Uma questão crucial, no entanto, precisava ser evitada: como não incorrer num didatismo exagerado para trazer o público para dentro dos dramas vividos pelos personagens, sem com isso investir em muitas explicações ou soluções simplistas. Parte-se, assim, para uma fórmula inusitada, que funciona justamente por sua franqueza. Há muitos termos técnicos, questões específicas e detalhes próprios de quem domina o assunto – o que, é preciso concordar, forma uma parcela pequena do grande público. Assim, o diretor recorre a celebridades como Margot Robbie ou Selena Gomez, em aparições ex-machina, apenas para tornar óbvio aquilo que envolve tanto esforço para parecer complicado. Desmistifica-se a engenhosidade do golpe, e com isso ganha tanto o filme quanto seus espectadores.
Quatro nomes, no entanto, são fundamentais para que A Grande Aposta funcione. Christian Bale – em uma composição mais detalhada e eficiente do que a vista em Trapaça (2013), por exemplo – é o gênio incompreendido no qual ninguém acredita, mas que consegue ver antes de todos o amanhã nebuloso que se aproxima. Steve Carell, por outro lado, é o profissional com anos de trabalho cuja experiência não conseguiu lhe preparar para uma realidade como esta que se anuncia. Desprovido de muletas – como a maquiagem exagerada de Foxcatcher (2014) – ele surge de cara limpa como o homem comum – como eu e você – diante da tempestade, facilitando o processo de identificação com a trama. Já Ryan Gosling é o yuppie que segue a onda, indo de um lado a outro conforme a maré. Quase como um mestre de cerimônias, ele é a figura central que guia o olhar da audiência pelos meandros da discussão. Num ponto extremo, surge em uma participação quase especial Brad Pitt (também produtor do filme, usando seu nome como um coadjuvante de luxo), como o desiludido que entende melhor do que qualquer outro as engrenagens em ação, mas nem por isso parece inclinado a entrar no jogo. Cada um responde por uma ponta, e ainda que entre eles circulem um que outro de maior destaque, estão nestes vértices a atenção do roteiro e da audiência.

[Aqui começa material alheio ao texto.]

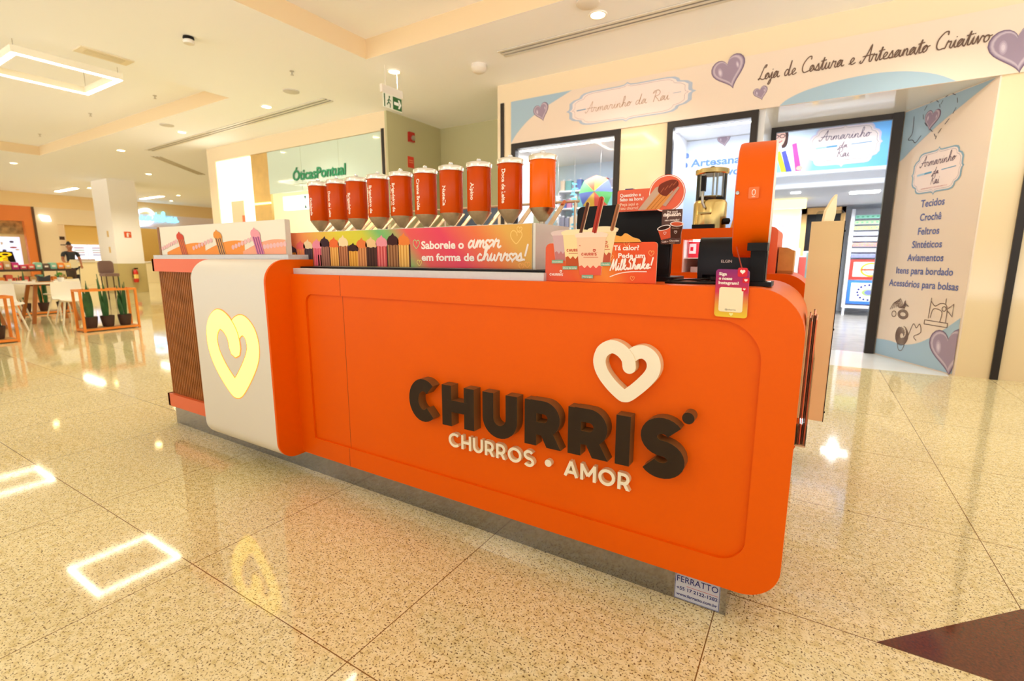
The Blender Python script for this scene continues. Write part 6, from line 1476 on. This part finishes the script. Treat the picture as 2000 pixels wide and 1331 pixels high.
E_ = [(0, 1), (1, 2), (2, 3), (3, 4), (4, 5), (5, 6), (6, 7), (3, 8), (8, 9), (9, 10), (3, 11), (11, 12), (12, 13), (0, 14), (14, 15), (15, 16), (16, 17), (0, 18), (18, 19), (19, 20), (20, 21)]
hand(J, E_, 10, -1); hand(J, E_, 13, 1)
skin_body('body', J, E_, M_SKIN, PE)
JT = [((0, 0, .90), .17, .125), ((0, 0, 1.08), .137, .115), ((0, 0, 1.26), .165, .115), ((0, 0, 1.345), .12, .085), ((0, .185, 1.34), .062), ((.02, .215, 1.20), .058), ((0, -.185, 1.34), .062), ((.02, -.215, 1.20), .058)]
skin_body('dark_top', JT, [(0, 1), (1, 2), (2, 3), (3, 4), (4, 5), (3, 6), (6, 7)], mat('dark_shirt', (40, 40, 42), .7), PE)
JP = [((0, 0, .90), .165, .12), ((0, .09, .82), .115), ((.01, .10, .48), .08), ((0, .10, .10), .06), ((0, -.09, .82), .115), ((.01, -.10, .48), .08), ((0, -.10, .10), .06)]
skin_body('trousers', JP, [(0, 1), (1, 2), (2, 3), (0, 4), (4, 5), (5, 6)], mat('dark_trousers', (36, 34, 40), .8), PE)
JH = [((-.035, 0, 1.60), .088, .085), ((-.03, 0, 1.66), .075, .07), ((-.03, 0, 1.71), .035), ((-.035, 0, 1.735), .045)]
skin_body('hair', JH, [(0, 1), (1, 2), (2, 3)], mat('dark_hair', (34, 24, 18), .6), PE)
g = MB(); Hx, Hy, Hz = PX + .02, PY, 1.55
for s_ in (-1, 1):
    g.lathe([(0, -.011), (.009, -.007), (.012, 0), (.009, .007), (0, .011)], 10, flat((240, 236, 230)), (Hx + .085, Hy + s_ * .032, Hz + .012)); g.lathe([(0, -.006), (.005, 0), (0, .006)], 8, flat((30, 20, 16)), (Hx + .095, Hy + s_ * .032, Hz + .012))
    g.tube([(Hx + .092, Hy + s_ * .018, Hz + .038), (Hx + .088, Hy + s_ * .05, Hz + .036)], .004, flat((40, 28, 20)), 6)
    g.lathe([(0, -.028), (.012, -.016), (.013, .01), (0, .026)], 10, M_SKIN, (Hx - .005, Hy + s_ * .088, Hz))
g.tube([(Hx + .088, Hy, Hz + .02), (Hx + .11, Hy, Hz - .022), (Hx + .09, Hy, Hz - .03)], [.008, .014, .008], M_SKIN, 8)
g.tube([(Hx + .088, Hy - .026, Hz - .052), (Hx + .096, Hy, Hz - .056), (Hx + .088, Hy + .026, Hz - .052)], [.003, .007, .003], flat((150, 70, 60)), 6); g.build('face', PE)
g = MB(); g.prism([(PY - .13, .62), (PY + .13, .62), (PY + .12, 1.02), (PY + .08, 1.12), (PY - .08, 1.12), (PY - .12, 1.02)], PX + .14, PX + .15, 'x', mat('cream_apron', (236, 220, 180), .8)); g.build('apron', PE)
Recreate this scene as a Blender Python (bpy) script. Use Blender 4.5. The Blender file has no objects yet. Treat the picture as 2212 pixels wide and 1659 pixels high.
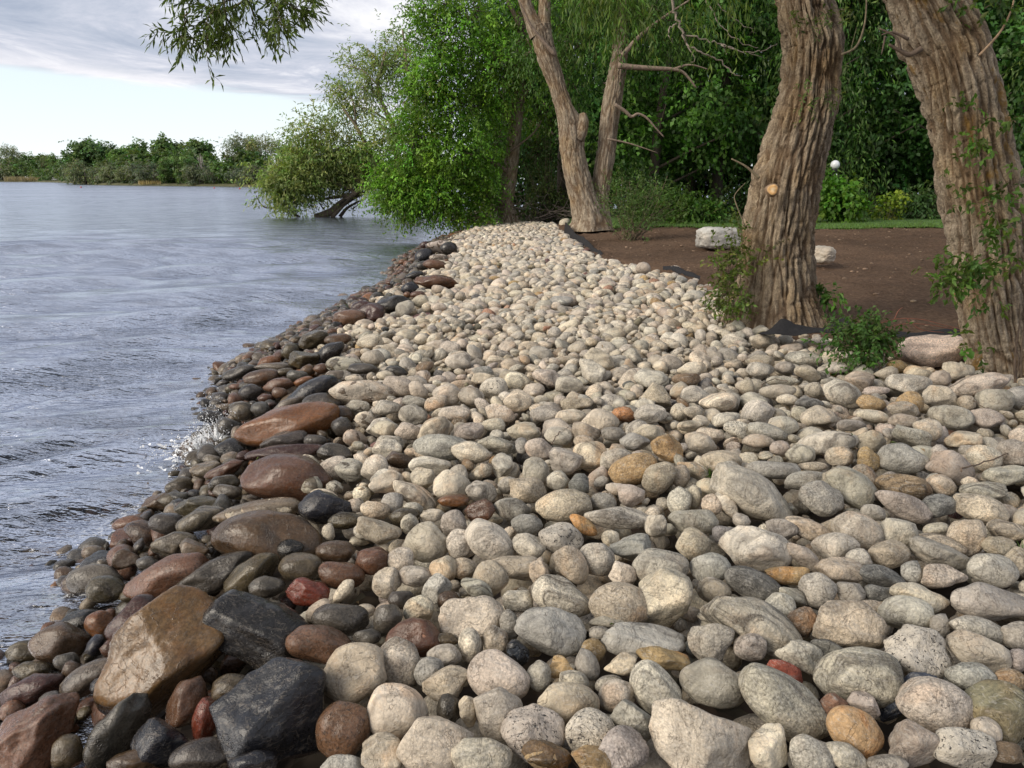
import bpy, math, random
import numpy as np
# ------------------------------------------------------------------ camera, world, sun, exposure
scene = bpy.context.scene
H = 2.2                                   # eye height above the lake
PITCH = math.radians(15.0)
cam_data = bpy.data.cameras.new("camera")
cam_data.sensor_width = 36.0
cam_data.lens = 27.0
cam_data.clip_start = 0.05
cam_data.clip_end = 6000.0
cam = bpy.data.objects.new("camera", cam_data)
scene.collection.objects.link(cam)
cam.location = (0, 0, H)
cam.rotation_euler = (math.pi / 2 - PITCH, 0, 0)
scene.camera = cam
SUN_EL, SUN_AZ = math.radians(32), math.radians(-118)      # azimuth clockwise from +Y
EXPOSURE = 0.06
scene.view_settings.view_transform = 'Standard'
scene.view_settings.look = 'None'
scene.view_settings.exposure = EXPOSURE
scene.view_settings.gamma = 1.0
scene.view_settings.use_curve_mapping = False
scene.cycles.max_bounces = 8
scene.cycles.transparent_max_bounces = 24
scene.cycles.caustics_reflective = False
scene.cycles.caustics_refractive = False

def N(nt, kind, **kw):
    n = nt.nodes.new(kind)
    for k, v in kw.items():
        if k in n.inputs: n.inputs[k].default_value = v
        else: setattr(n, k, v)
    return n
def math_(nt, op, a, b=None, c=None, clamp=False):
    n = nt.nodes.new('ShaderNodeMath'); n.operation = op; n.use_clamp = clamp
    for i, v in enumerate((a, b, c)):
        if v is None: continue
        if isinstance(v, (int, float)): n.inputs[i].default_value = v
        else: nt.links.new(v, n.inputs[i])
    return n.outputs[0]
def mixc(nt, fac, a, b, mode='MIX'):
    n = nt.nodes.new('ShaderNodeMix'); n.data_type = 'RGBA'; n.blend_type = mode
    for sock, v in ((n.inputs[0], fac), (n.inputs[6], a), (n.inputs[7], b)):
        if isinstance(v, (int, float)): sock.default_value = v
        elif isinstance(v, (tuple, list)): sock.default_value = (*v[:3], 1.0)
        else: nt.links.new(v, sock)
    return n.outputs[2]
def ramp(nt, fac, stops):
    n = nt.nodes.new('ShaderNodeValToRGB')
    cr = n.color_ramp
    while len(cr.elements) < len(stops): cr.elements.new(0.5)
    for e, (p, c) in zip(cr.elements, stops):
        e.position = p
        e.color = (c, c, c, 1) if isinstance(c, (int, float)) else (*c, 1)
    nt.links.new(fac, n.inputs[0])
    return n.outputs[0]
def sstep(nt, v, lo, hi):
    n = nt.nodes.new('ShaderNodeMapRange'); n.interpolation_type = 'SMOOTHSTEP'
    nt.links.new(v, n.inputs[0]); n.inputs[1].default_value = lo; n.inputs[2].default_value = hi
    return n.outputs[0]
def noise(nt, vec, scale, detail=3, rough=0.5, dist=0.0, out=0):
    n = nt.nodes.new('ShaderNodeTexNoise')
    n.inputs['Scale'].default_value = scale; n.inputs['Detail'].default_value = detail
    n.inputs['Roughness'].default_value = rough; n.inputs['Distortion'].default_value = dist
    if vec is not None: nt.links.new(vec, n.inputs['Vector'])
    return n.outputs[out]
def mapping(nt, vec, scale=(1, 1, 1), rot=(0, 0, 0), loc=(0, 0, 0)):
    n = nt.nodes.new('ShaderNodeMapping')
    n.inputs['Scale'].default_value = scale; n.inputs['Rotation'].default_value = rot; n.inputs['Location'].default_value = loc
    nt.links.new(vec, n.inputs['Vector'])
    return n.outputs[0]

world = bpy.data.worlds.new("World")
scene.world = world
world.use_nodes = True
nt = world.node_tree
nt.nodes.clear()
wout = N(nt, 'ShaderNodeOutputWorld'); bgn = N(nt, 'ShaderNodeBackground')
bgn.inputs['Strength'].default_value = 0.1
nt.links.new(bgn.outputs[0], wout.inputs[0])
sky = N(nt, 'ShaderNodeTexSky', sky_type='NISHITA', sun_disc=False, sun_elevation=SUN_EL, sun_rotation=SUN_AZ)
geo = N(nt, 'ShaderNodeTexCoord')
sep = N(nt, 'ShaderNodeSeparateXYZ'); nt.links.new(geo.outputs['Generated'], sep.inputs[0])
zz = math_(nt, 'MAXIMUM', sep.outputs[2], 0.012)
PX = math_(nt, 'DIVIDE', sep.outputs[0], zz); PY = math_(nt, 'DIVIDE', sep.outputs[1], zz)
cmb = N(nt, 'ShaderNodeCombineXYZ'); nt.links.new(PX, cmb.inputs[0]); nt.links.new(PY, cmb.inputs[1])
plane = cmb.outputs[0]
# cloud deck seen from below: its far edge is a line in the plane of the clouds
wisp = noise(nt, plane, 0.45, 6, 0.6, 0.3)
big = noise(nt, mapping(nt, plane, (0.85, 0.42, 1), (0, 0, 0.5), (3.1, 1.7, 0)), 1.0, 7, 0.66, 0.5)
big = math_(nt, 'ADD', math_(nt, 'MULTIPLY', big, 0.62), math_(nt, 'MULTIPLY', noise(nt, mapping(nt, plane, (0.16, 0.10, 1), (0, 0, 0.6), (1.4, 0.3, 0)), 1.0, 3, 0.5), 0.38))
edge = math_(nt, 'SUBTRACT', math_(nt, 'SUBTRACT', PY, math_(nt, 'MULTIPLY', PX, 1.72)), 15.6)
edge = math_(nt, 'SUBTRACT', edge, math_(nt, 'MULTIPLY', math_(nt, 'SUBTRACT', wisp, 0.5), 7.0))
deck = sstep(nt, edge, 0.9, -0.9)
rim = sstep(nt, edge, -3.6, -0.2)
hz = math_(nt, 'POWER', math_(nt, 'SUBTRACT', 1.0, math_(nt, 'MAXIMUM', sep.outputs[2], 0.0), clamp=True), 6.0)
clear = mixc(nt, math_(nt, 'MULTIPLY', hz, 0.86), mixc(nt, 0.8, sky.outputs[0], (7.0, 9.2, 10.2)), (10.8, 11.0, 11.0))
shade = ramp(nt, big, [(0.40, (4.2, 4.8, 6.0)), (0.47, (5.3, 5.8, 6.9)), (0.525, (6.5, 6.8, 7.8)), (0.575, (8.5, 8.6, 9.2)), (0.64, (10.4, 10.4, 10.6))])
shade = mixc(nt, math_(nt, 'MULTIPLY', rim, sstep(nt, wisp, 0.40, 0.66)), shade, (10.2, 10.0, 10.3))
col = mixc(nt, deck, clear, shade)
nt.links.new(col, bgn.inputs[0])

sun_data = bpy.data.lights.new("sun", 'SUN')
sun_data.energy = 3.6
sun_data.angle = math.radians(38)
sun_data.color = (1.0, 0.90, 0.76)
sun = bpy.data.objects.new("sun", sun_data)
scene.collection.objects.link(sun)
sun.rotation_euler = (math.pi / 2 - SUN_EL, 0, math.pi - SUN_AZ)   # shines from azimuth SUN_AZ
sun.location = (-30, -10, 40)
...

Cruel sem ser violento, mordaz sem ser debochado, real sem ser monótono, A Grande Aposta é o filme que melhor retrata o momento em que vivemos, em que cada um pensa apenas no próprio umbigo e pouco consegue olhar alguém do seu próprio campo de alcance, ignorando o inevitável quadro maior. Como peças de um quebra-cabeças que só fará sentido quando completo, cada elemento explorado em cena – do conjunto de atores aos diálogos afiados, das negociatas em desenvolvimento às consequências de suas ações, dos prós aos contras – é ajustado com precisão, pois qualquer modelo mais cru ou sisudo não só afastaria a verdade como também teria efeito contrário, evitando um debate atual e relevante a um mundo em constante mutação. E ainda que tenha sido presença frequente nesta atual temporada de premiações, é pouco provável que obtenha um reconhecimento imediato à altura da dimensão do seu discurso – o que só conta a seu favor, pois esse exige reflexão e a serenidade do tempo. Afinal, a realidade aqui exposta pode provocar risos, mas o que permanece até o final é aquele de gosto amargo que pesa na consciência. Qualidade de grandes obras, e não de meros passatempos.